Moonshine by the 100 Bullets team of Brian Azzarello and Eduardo Risso was a 12-issue series from 2016 that found new legs. In 2019, it returned as an ongoing series from #13 and has continued since, in and out of lockdown – until August 2021. When, with its 28th issue, this comic book about prohibition and werewolves, will come to an end.
Bleeding Cool has had a sneak peek at the solicitation to the final issue, ahead of Image Comics' release of solicitation details for August 2021, at the end of the week.
MOONSHINE #28
WRITER: BRIAN AZZARELLO
ARTIST / COVER: EDUARDO RISSO
AUGUST 11 / 32 PAGES / FC / M / $3.99
SERIES FINALE
"THE WELL," Part Six
In this blood- and booze-drenched conclusion of BRIAN AZZARELLO and EDUARDO RISSO's sorry tale, Lou finds himself in a graveyard of his own making—but who will be left to face when our fallen torpedo heads for his last roundup?
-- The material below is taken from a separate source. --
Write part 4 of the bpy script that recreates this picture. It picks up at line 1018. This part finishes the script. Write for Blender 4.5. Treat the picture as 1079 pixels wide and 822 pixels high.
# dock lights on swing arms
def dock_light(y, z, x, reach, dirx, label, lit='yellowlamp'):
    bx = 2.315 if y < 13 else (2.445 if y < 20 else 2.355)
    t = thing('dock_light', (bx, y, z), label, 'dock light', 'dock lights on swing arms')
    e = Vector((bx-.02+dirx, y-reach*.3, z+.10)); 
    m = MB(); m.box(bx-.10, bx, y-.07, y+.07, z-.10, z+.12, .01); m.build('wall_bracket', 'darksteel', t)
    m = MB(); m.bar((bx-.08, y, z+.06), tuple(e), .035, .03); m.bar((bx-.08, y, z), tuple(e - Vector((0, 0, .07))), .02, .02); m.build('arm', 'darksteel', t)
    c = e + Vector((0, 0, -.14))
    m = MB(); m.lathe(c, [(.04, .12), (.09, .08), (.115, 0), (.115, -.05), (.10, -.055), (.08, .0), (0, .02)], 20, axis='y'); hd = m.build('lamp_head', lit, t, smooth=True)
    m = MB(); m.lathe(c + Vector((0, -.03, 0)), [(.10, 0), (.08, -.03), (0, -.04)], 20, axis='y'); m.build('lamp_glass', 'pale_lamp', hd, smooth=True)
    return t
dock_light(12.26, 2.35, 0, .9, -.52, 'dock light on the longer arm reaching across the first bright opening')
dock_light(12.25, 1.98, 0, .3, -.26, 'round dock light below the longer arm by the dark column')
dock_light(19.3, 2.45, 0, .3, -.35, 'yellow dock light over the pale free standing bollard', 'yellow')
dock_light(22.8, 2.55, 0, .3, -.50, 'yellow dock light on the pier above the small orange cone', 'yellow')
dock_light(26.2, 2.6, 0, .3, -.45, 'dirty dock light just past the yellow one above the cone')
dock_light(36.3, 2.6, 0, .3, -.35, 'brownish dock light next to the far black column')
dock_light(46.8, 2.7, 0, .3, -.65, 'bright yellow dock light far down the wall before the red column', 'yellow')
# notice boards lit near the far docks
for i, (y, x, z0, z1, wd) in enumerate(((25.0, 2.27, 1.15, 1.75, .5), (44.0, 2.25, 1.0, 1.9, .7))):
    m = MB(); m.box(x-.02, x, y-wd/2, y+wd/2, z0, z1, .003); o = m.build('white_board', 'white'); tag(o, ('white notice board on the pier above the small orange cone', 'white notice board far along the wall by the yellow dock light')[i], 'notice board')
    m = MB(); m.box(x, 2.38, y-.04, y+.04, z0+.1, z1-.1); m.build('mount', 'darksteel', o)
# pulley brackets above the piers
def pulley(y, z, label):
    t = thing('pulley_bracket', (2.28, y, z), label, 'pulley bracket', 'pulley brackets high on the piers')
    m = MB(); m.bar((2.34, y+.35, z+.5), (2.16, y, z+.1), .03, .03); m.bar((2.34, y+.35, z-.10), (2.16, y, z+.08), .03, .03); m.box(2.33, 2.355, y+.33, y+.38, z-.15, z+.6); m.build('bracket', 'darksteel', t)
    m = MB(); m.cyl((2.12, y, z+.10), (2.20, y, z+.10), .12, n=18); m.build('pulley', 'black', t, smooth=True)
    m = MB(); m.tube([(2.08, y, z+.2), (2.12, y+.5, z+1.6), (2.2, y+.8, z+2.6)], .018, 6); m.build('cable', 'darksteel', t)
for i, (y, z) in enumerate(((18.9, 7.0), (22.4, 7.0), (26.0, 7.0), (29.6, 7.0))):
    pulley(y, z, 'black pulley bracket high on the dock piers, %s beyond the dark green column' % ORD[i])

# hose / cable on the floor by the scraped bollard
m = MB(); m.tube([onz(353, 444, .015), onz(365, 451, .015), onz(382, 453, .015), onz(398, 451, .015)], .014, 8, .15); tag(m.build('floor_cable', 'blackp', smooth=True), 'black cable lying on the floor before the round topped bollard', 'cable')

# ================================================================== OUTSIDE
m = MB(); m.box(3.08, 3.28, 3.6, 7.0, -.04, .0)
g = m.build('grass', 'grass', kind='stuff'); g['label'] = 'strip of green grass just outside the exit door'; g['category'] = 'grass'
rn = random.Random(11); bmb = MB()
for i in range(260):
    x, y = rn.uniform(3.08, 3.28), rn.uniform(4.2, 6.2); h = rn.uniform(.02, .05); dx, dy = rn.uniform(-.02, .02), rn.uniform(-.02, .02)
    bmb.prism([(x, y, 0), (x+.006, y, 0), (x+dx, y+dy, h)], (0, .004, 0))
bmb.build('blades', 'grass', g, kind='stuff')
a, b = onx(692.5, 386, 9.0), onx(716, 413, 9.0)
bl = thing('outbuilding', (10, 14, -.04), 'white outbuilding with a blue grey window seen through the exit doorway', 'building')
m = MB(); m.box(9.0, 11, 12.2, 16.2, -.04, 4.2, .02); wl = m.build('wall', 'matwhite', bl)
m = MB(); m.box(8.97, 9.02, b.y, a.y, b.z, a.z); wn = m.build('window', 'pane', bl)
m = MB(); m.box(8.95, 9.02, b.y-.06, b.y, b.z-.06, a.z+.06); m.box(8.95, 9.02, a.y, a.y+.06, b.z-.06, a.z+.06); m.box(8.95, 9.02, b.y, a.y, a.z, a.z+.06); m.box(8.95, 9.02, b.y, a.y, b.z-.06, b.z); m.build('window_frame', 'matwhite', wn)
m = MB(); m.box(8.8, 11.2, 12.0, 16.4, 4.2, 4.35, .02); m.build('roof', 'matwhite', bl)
Set during Prohibition, and deep in the backwoods of Appalachia, Moonshine tells the story of Lou Pirlo, a city-slick "torpedo" sent from New York City to negotiate a deal with the best moonshiner in West Virginia, one Hiram Holt. Lou figures it for a milk run — how hard could it be to set-up moonshine shipments from a few ass-backward hillbillies? What Lou doesn't figure on is that Holt is just as cunning as ruthless as any NYC crime boss and Lou is in way over his pin-striped head. Because not only will Holt do anything to protect his illicit booze operation, he'll stop at nothing to protect a much darker family secret…a bloody, supernatural secret that must never see the light of day…or better still, the light of the full moon.